Alles in Allem ist es zwar begrüssenswert, wenn Bundesrätin Simonetta Sommaruga öffentlich den Einsatz dieser Arbeitnehmenden in der Coronakrise lobt und auf bessere Löhne pocht, allerdings sollte dies über reguläre Lohnerhöhungen und nicht über eine Einmalzahlung in Form einer Coronaprämie erfolgen. Denn erstens zeigt die Lohnstrukturerhebung, dass jährliche Sonderzahlungen sehr stark nach Anstellungsgrad und Geschlecht variieren: Während an Männer durchschnittlich über 12‘000 Franken pro Jahr ausgerichtet werden, fällt die durchschnittliche Sonderzahlung für Frauen mit knapp 6000 Franken nicht einmal halb so hoch aus. Und zweitens sind Einmalzahlungen nicht rentenbildend und korrigieren so die Ungleichheit zum Zeitpunkt der Pensionierung auf keine Art und Weise.

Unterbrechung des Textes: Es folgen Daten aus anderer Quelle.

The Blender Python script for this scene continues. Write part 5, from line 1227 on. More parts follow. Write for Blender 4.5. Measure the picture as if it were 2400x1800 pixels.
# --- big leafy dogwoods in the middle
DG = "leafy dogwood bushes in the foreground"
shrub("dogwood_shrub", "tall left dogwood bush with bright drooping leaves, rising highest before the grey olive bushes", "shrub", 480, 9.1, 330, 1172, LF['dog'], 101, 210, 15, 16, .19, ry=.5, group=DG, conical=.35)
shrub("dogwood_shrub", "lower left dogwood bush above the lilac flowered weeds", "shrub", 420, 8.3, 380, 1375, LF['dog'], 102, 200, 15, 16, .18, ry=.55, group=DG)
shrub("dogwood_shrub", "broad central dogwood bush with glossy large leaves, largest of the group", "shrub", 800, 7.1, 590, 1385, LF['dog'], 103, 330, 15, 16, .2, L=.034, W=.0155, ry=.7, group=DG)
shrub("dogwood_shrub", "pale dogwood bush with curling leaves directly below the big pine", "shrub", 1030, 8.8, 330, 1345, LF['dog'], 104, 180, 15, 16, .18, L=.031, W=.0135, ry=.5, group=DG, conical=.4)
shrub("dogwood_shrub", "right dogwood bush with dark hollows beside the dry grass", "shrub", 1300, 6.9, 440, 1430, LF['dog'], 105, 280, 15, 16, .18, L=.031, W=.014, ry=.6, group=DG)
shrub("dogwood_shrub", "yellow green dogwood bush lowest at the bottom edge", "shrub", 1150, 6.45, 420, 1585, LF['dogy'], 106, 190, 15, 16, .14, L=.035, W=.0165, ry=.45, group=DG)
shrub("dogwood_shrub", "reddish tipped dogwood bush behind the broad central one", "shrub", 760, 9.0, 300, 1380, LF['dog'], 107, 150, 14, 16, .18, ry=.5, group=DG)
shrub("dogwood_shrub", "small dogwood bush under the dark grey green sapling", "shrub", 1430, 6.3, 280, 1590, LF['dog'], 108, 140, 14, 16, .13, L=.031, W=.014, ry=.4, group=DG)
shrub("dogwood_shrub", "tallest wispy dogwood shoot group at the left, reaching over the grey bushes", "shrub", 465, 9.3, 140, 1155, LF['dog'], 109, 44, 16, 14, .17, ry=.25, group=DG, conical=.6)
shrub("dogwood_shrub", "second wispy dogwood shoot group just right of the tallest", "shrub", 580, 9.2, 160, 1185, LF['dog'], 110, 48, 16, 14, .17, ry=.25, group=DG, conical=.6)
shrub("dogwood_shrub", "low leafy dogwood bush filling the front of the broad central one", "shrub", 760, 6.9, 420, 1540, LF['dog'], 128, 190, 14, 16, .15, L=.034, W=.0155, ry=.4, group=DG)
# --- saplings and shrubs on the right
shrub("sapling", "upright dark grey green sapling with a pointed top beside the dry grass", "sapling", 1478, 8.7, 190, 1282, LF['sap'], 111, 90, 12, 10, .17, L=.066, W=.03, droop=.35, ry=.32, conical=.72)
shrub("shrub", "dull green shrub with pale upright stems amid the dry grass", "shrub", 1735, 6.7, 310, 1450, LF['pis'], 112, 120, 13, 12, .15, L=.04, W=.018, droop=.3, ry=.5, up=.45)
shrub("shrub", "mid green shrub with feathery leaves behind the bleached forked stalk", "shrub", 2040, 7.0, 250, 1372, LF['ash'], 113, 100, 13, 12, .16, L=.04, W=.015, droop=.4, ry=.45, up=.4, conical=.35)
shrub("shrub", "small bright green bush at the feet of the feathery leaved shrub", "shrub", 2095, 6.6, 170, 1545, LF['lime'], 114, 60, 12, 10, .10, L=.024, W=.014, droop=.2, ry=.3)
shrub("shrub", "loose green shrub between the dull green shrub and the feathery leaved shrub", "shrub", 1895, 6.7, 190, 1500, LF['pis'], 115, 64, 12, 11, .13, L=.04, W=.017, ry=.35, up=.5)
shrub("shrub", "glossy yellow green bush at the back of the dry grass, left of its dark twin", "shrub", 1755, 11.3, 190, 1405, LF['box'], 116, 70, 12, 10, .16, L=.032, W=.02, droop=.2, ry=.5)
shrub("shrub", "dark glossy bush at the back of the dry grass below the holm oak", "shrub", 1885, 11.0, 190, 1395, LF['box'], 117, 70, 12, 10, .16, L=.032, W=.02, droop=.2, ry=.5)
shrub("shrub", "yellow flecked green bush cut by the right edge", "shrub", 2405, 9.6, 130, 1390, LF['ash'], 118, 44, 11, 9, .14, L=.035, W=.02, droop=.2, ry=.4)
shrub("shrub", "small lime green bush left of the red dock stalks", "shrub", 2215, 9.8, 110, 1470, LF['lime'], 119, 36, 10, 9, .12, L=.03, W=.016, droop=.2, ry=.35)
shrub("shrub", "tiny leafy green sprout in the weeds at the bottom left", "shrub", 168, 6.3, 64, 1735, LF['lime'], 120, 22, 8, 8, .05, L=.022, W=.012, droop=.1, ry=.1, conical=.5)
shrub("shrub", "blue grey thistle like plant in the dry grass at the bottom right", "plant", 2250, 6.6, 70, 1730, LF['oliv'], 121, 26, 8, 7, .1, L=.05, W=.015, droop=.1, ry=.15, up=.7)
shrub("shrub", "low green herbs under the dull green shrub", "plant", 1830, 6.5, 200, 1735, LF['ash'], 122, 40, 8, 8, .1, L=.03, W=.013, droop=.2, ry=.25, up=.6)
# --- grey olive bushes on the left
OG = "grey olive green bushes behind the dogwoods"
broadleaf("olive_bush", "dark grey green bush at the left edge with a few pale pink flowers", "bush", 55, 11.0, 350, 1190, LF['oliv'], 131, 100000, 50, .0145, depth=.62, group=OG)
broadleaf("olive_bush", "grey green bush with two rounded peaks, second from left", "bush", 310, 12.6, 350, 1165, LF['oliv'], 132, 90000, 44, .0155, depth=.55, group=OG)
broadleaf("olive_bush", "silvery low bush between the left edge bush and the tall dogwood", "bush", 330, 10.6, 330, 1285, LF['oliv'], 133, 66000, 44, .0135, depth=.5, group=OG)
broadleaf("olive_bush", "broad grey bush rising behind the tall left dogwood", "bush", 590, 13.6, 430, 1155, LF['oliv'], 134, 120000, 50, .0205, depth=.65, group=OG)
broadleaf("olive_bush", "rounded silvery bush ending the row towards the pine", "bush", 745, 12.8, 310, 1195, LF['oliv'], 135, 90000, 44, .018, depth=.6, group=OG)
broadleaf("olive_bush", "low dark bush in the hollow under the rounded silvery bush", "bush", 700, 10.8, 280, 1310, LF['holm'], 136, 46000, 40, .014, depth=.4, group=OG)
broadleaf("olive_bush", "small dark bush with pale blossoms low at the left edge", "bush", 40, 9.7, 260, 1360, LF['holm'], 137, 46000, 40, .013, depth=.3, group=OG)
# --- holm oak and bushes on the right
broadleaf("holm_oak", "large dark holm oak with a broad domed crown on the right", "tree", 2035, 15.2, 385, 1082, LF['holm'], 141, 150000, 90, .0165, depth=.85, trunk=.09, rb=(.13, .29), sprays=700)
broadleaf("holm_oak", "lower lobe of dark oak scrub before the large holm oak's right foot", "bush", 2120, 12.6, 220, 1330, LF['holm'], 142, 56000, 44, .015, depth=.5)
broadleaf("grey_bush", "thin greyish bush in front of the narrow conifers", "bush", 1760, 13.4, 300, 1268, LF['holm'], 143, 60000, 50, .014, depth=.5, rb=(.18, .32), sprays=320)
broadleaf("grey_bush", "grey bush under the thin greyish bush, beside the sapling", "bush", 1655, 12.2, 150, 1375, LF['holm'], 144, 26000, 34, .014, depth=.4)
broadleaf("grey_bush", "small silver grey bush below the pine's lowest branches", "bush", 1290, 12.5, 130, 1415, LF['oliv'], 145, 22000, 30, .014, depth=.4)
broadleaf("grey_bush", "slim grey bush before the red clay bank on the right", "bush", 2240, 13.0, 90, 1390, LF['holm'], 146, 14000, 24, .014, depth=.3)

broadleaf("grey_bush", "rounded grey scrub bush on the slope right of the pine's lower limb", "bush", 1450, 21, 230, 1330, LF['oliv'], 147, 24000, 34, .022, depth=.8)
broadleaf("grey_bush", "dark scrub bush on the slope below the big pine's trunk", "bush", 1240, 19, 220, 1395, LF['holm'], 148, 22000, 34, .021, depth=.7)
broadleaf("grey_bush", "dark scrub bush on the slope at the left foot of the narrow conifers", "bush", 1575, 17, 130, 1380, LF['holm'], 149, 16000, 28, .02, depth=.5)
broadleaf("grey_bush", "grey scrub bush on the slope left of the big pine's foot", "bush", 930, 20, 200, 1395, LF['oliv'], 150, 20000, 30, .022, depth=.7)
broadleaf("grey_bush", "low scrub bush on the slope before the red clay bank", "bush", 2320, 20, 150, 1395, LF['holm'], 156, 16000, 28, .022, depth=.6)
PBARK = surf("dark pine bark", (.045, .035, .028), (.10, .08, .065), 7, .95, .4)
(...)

Das Ziel muss folglich zwingend eine konstante Aufwertung dieser Berufszweige sein. Dies beinhaltet Investitionen in die Aus- und Weiterbildung, anständige Arbeitszeitregelungen, faire Arbeitsbedingungen sowie eine gerechte und kontinuierlich ansteigende Entlöhnung. Diese soll sich eben nicht auf eine Abgeltung der Leistung während der Coronakrise beschränken.